Around since 900 B.C.E., yoga began for religious reasons. In Hinduism, yoga enriched the practitioner’s spiritual journey by allowing for a higher state of consciousness to be achieved during meditation, bridging together the physical and metaphysical. Yoga, or something similar to it, can also be found in Buddhism, Tibetan Buddhism, Islam and Catholicism. Now a days, yoga is used as a way to relax, be more attuned to one’s body, regulate stress and increase flexibility. There are businesses using it for ergonomic seminars, magazines devoted to it, movies that mock or glorify it, and even shows like “Top Chef” have contestants who practice it.

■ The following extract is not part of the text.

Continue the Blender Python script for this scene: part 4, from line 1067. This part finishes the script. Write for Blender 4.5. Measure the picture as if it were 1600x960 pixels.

One of the most appealing aspects to yoga is that it can be fit in at any point of the day, and can be practiced without a lot of expensive equipment. In essence, all you need is a mat. If you cannot afford to join a gym, find a class or know someone who can teach you the poses, there are sites like Yoga Journal, which have a wide range of poses, meditations and even vegetarian and vegan recipes to teach to and inspire you with.

Most everyone I know loves and adores yoga; E, in fact, is head over heels for it. Me? Not so much. I don’t find it relaxing, nor do I find it all that stress relieving. Will I keep taking it?


If, for nothing else, than it’s a class that E and I can take together, and that added flexibility is never a bad thing.

And because Sabrina, my trainer, told me to.